- What is asked -
Transcribe the data in full and exactly, omitting any pictures.

---------- Supplied data

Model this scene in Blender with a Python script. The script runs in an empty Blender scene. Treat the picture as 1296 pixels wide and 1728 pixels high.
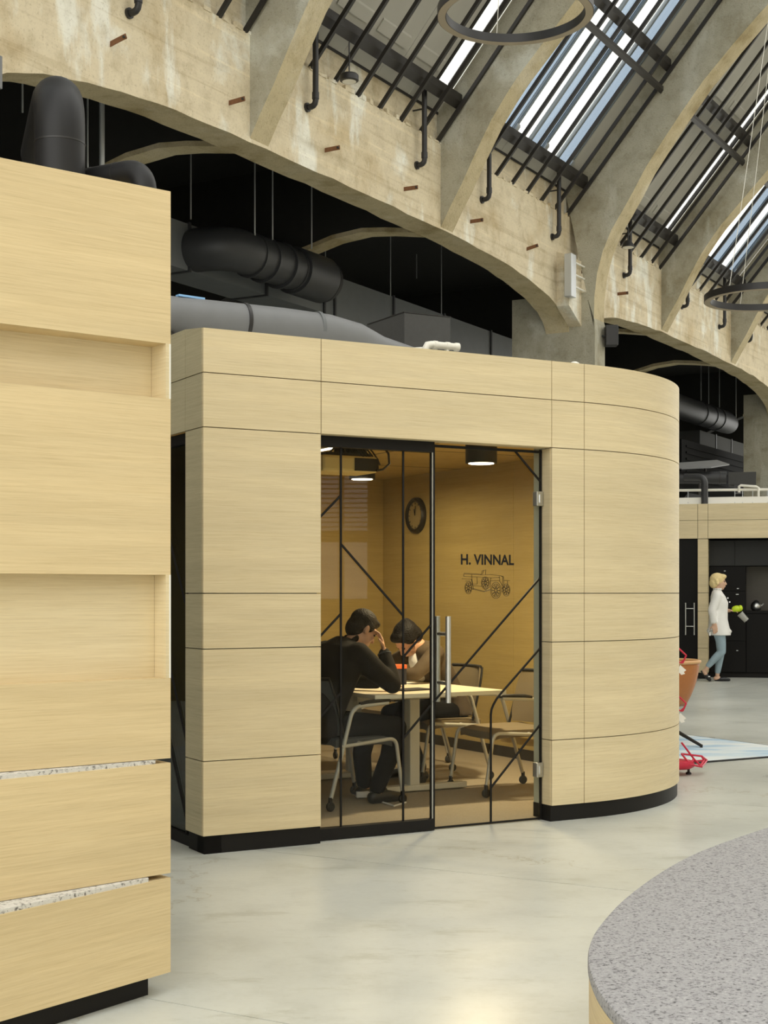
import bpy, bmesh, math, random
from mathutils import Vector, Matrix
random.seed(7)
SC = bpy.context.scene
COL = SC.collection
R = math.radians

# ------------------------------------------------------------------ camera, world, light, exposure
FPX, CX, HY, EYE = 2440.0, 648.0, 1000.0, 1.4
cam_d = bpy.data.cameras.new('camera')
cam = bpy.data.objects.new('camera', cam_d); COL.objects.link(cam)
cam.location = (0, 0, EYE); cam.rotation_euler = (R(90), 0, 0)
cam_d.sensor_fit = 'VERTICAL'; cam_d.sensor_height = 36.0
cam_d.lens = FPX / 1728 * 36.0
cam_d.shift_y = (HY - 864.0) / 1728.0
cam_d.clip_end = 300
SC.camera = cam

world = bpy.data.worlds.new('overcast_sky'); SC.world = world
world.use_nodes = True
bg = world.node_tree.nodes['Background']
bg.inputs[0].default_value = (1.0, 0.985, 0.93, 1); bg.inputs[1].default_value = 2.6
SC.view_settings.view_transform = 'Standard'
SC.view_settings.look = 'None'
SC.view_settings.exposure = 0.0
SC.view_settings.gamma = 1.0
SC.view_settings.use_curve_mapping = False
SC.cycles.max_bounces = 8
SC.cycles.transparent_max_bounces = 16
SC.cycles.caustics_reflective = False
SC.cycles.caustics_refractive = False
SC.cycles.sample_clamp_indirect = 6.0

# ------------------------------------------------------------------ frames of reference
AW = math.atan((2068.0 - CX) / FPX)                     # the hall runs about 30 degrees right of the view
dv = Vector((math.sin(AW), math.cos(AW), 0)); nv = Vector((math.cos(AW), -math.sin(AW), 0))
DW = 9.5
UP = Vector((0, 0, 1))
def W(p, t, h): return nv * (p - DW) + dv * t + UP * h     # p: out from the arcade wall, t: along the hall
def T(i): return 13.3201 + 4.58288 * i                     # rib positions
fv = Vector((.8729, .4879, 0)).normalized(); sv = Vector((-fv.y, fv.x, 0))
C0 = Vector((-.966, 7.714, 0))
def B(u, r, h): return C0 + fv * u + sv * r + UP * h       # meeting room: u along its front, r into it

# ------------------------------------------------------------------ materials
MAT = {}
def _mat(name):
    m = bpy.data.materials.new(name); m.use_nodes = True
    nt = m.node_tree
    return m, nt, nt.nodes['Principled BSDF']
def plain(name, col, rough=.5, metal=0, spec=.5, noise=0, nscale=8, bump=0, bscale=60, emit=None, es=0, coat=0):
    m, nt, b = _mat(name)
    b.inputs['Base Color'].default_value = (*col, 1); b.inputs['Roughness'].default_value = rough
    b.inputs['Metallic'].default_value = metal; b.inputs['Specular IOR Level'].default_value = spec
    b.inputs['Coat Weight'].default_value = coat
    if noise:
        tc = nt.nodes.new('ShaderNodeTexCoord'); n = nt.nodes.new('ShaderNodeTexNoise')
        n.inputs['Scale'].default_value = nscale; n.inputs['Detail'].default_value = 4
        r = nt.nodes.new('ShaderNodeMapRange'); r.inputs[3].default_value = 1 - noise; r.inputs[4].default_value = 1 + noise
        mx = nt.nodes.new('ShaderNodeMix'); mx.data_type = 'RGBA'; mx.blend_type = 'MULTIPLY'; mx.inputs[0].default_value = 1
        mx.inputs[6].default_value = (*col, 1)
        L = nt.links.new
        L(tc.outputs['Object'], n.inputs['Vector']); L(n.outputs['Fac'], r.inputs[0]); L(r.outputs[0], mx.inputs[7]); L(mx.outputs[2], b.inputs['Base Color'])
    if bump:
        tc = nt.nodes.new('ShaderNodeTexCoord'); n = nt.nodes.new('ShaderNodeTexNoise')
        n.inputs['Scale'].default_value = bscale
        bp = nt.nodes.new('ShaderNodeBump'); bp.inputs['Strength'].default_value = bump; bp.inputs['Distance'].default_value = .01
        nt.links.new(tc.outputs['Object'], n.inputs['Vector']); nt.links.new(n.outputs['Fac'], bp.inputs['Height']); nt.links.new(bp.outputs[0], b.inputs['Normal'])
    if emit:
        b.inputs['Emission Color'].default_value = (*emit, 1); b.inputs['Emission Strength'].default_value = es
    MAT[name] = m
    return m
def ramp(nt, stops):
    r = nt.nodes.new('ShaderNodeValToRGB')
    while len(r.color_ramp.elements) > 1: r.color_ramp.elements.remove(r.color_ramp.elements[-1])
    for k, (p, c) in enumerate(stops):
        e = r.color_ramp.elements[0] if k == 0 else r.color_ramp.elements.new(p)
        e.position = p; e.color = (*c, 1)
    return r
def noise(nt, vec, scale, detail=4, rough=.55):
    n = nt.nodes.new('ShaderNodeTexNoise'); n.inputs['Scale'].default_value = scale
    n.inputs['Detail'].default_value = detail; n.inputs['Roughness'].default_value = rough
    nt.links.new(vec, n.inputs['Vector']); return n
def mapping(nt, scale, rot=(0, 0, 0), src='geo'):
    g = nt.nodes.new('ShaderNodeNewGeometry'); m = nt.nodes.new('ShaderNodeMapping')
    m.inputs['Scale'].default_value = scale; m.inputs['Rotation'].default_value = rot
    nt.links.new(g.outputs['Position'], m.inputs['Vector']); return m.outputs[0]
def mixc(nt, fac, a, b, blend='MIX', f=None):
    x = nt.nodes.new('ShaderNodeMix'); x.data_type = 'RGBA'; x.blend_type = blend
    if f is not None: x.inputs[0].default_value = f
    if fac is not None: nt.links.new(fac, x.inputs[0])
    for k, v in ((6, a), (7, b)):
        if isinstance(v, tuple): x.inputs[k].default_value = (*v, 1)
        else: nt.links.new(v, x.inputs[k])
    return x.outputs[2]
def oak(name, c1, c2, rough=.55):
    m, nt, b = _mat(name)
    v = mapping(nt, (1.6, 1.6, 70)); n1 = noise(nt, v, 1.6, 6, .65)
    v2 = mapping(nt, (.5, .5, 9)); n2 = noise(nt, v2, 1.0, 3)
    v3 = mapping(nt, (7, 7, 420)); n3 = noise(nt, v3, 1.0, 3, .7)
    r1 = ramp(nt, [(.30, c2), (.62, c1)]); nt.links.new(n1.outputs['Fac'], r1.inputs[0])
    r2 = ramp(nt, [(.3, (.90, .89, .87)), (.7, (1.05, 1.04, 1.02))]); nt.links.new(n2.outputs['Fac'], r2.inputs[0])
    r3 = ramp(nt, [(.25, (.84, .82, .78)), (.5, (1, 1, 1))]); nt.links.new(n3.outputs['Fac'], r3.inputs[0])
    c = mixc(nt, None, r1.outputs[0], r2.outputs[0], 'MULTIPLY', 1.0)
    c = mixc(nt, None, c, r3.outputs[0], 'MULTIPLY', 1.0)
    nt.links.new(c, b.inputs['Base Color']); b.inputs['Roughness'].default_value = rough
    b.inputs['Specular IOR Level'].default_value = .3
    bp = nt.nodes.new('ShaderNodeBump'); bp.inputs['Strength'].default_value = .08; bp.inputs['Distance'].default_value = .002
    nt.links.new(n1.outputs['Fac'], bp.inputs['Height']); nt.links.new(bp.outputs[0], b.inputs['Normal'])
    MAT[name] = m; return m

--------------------

- Final result -
Model this scene in Blender with a Python script. The script runs in an empty Blender scene. Treat the picture as 1296 pixels wide and 1728 pixels high.
import bpy, bmesh, math, random
from mathutils import Vector, Matrix
random.seed(7)
SC = bpy.context.scene
COL = SC.collection
R = math.radians

# ------------------------------------------------------------------ camera, world, light, exposure
FPX, CX, HY, EYE = 2440.0, 648.0, 1000.0, 1.4
cam_d = bpy.data.cameras.new('camera')
cam = bpy.data.objects.new('camera', cam_d); COL.objects.link(cam)
cam.location = (0, 0, EYE); cam.rotation_euler = (R(90), 0, 0)
cam_d.sensor_fit = 'VERTICAL'; cam_d.sensor_height = 36.0
cam_d.lens = FPX / 1728 * 36.0
cam_d.shift_y = (HY - 864.0) / 1728.0
cam_d.clip_end = 300
SC.camera = cam

world = bpy.data.worlds.new('overcast_sky'); SC.world = world
world.use_nodes = True
bg = world.node_tree.nodes['Background']
bg.inputs[0].default_value = (1.0, 0.985, 0.93, 1); bg.inputs[1].default_value = 2.6
SC.view_settings.view_transform = 'Standard'
SC.view_settings.look = 'None'
SC.view_settings.exposure = 0.0
SC.view_settings.gamma = 1.0
SC.view_settings.use_curve_mapping = False
SC.cycles.max_bounces = 8
SC.cycles.transparent_max_bounces = 16
SC.cycles.caustics_reflective = False
SC.cycles.caustics_refractive = False
SC.cycles.sample_clamp_indirect = 6.0

# ------------------------------------------------------------------ frames of reference
AW = math.atan((2068.0 - CX) / FPX)                     # the hall runs about 30 degrees right of the view
dv = Vector((math.sin(AW), math.cos(AW), 0)); nv = Vector((math.cos(AW), -math.sin(AW), 0))
DW = 9.5
UP = Vector((0, 0, 1))
def W(p, t, h): return nv * (p - DW) + dv * t + UP * h     # p: out from the arcade wall, t: along the hall
def T(i): return 13.3201 + 4.58288 * i                     # rib positions
fv = Vector((.8729, .4879, 0)).normalized(); sv = Vector((-fv.y, fv.x, 0))
C0 = Vector((-.966, 7.714, 0))
def B(u, r, h): return C0 + fv * u + sv * r + UP * h       # meeting room: u along its front, r into it

# ------------------------------------------------------------------ materials
MAT = {}
def _mat(name):
    m = bpy.data.materials.new(name); m.use_nodes = True
    nt = m.node_tree
    return m, nt, nt.nodes['Principled BSDF']
def plain(name, col, rough=.5, metal=0, spec=.5, noise=0, nscale=8, bump=0, bscale=60, emit=None, es=0, coat=0):
    m, nt, b = _mat(name)
    b.inputs['Base Color'].default_value = (*col, 1); b.inputs['Roughness'].default_value = rough
    b.inputs['Metallic'].default_value = metal; b.inputs['Specular IOR Level'].default_value = spec
    b.inputs['Coat Weight'].default_value = coat
    if noise:
        tc = nt.nodes.new('ShaderNodeTexCoord'); n = nt.nodes.new('ShaderNodeTexNoise')
        n.inputs['Scale'].default_value = nscale; n.inputs['Detail'].default_value = 4
        r = nt.nodes.new('ShaderNodeMapRange'); r.inputs[3].default_value = 1 - noise; r.inputs[4].default_value = 1 + noise
        mx = nt.nodes.new('ShaderNodeMix'); mx.data_type = 'RGBA'; mx.blend_type = 'MULTIPLY'; mx.inputs[0].default_value = 1
        mx.inputs[6].default_value = (*col, 1)
        L = nt.links.new
        L(tc.outputs['Object'], n.inputs['Vector']); L(n.outputs['Fac'], r.inputs[0]); L(r.outputs[0], mx.inputs[7]); L(mx.outputs[2], b.inputs['Base Color'])
    if bump:
        tc = nt.nodes.new('ShaderNodeTexCoord'); n = nt.nodes.new('ShaderNodeTexNoise')
        n.inputs['Scale'].default_value = bscale
        bp = nt.nodes.new('ShaderNodeBump'); bp.inputs['Strength'].default_value = bump; bp.inputs['Distance'].default_value = .01
        nt.links.new(tc.outputs['Object'], n.inputs['Vector']); nt.links.new(n.outputs['Fac'], bp.inputs['Height']); nt.links.new(bp.outputs[0], b.inputs['Normal'])
    if emit:
        b.inputs['Emission Color'].default_value = (*emit, 1); b.inputs['Emission Strength'].default_value = es
    MAT[name] = m
    return m
def ramp(nt, stops):
    r = nt.nodes.new('ShaderNodeValToRGB')
    while len(r.color_ramp.elements) > 1: r.color_ramp.elements.remove(r.color_ramp.elements[-1])
    for k, (p, c) in enumerate(stops):
        e = r.color_ramp.elements[0] if k == 0 else r.color_ramp.elements.new(p)
        e.position = p; e.color = (*c, 1)
    return r
def noise(nt, vec, scale, detail=4, rough=.55):
    n = nt.nodes.new('ShaderNodeTexNoise'); n.inputs['Scale'].default_value = scale
    n.inputs['Detail'].default_value = detail; n.inputs['Roughness'].default_value = rough
    nt.links.new(vec, n.inputs['Vector']); return n
def mapping(nt, scale, rot=(0, 0, 0), src='geo'):
    g = nt.nodes.new('ShaderNodeNewGeometry'); m = nt.nodes.new('ShaderNodeMapping')
    m.inputs['Scale'].default_value = scale; m.inputs['Rotation'].default_value = rot
    nt.links.new(g.outputs['Position'], m.inputs['Vector']); return m.outputs[0]
def mixc(nt, fac, a, b, blend='MIX', f=None):
    x = nt.nodes.new('ShaderNodeMix'); x.data_type = 'RGBA'; x.blend_type = blend
    if f is not None: x.inputs[0].default_value = f
    if fac is not None: nt.links.new(fac, x.inputs[0])
    for k, v in ((6, a), (7, b)):
        if isinstance(v, tuple): x.inputs[k].default_value = (*v, 1)
        else: nt.links.new(v, x.inputs[k])
    return x.outputs[2]
def oak(name, c1, c2, rough=.55):
    m, nt, b = _mat(name)
    v = mapping(nt, (1.6, 1.6, 70)); n1 = noise(nt, v, 1.6, 6, .65)
    v2 = mapping(nt, (.5, .5, 9)); n2 = noise(nt, v2, 1.0, 3)
    v3 = mapping(nt, (7, 7, 420)); n3 = noise(nt, v3, 1.0, 3, .7)
    r1 = ramp(nt, [(.30, c2), (.62, c1)]); nt.links.new(n1.outputs['Fac'], r1.inputs[0])
    r2 = ramp(nt, [(.3, (.90, .89, .87)), (.7, (1.05, 1.04, 1.02))]); nt.links.new(n2.outputs['Fac'], r2.inputs[0])
    r3 = ramp(nt, [(.25, (.84, .82, .78)), (.5, (1, 1, 1))]); nt.links.new(n3.outputs['Fac'], r3.inputs[0])
    c = mixc(nt, None, r1.outputs[0], r2.outputs[0], 'MULTIPLY', 1.0)
    c = mixc(nt, None, c, r3.outputs[0], 'MULTIPLY', 1.0)
    nt.links.new(c, b.inputs['Base Color']); b.inputs['Roughness'].default_value = rough
    b.inputs['Specular IOR Level'].default_value = .3
    bp = nt.nodes.new('ShaderNodeBump'); bp.inputs['Strength'].default_value = .08; bp.inputs['Distance'].default_value = .002
    nt.links.new(n1.outputs['Fac'], bp.inputs['Height']); nt.links.new(bp.outputs[0], b.inputs['Normal'])
    MAT[name] = m; return m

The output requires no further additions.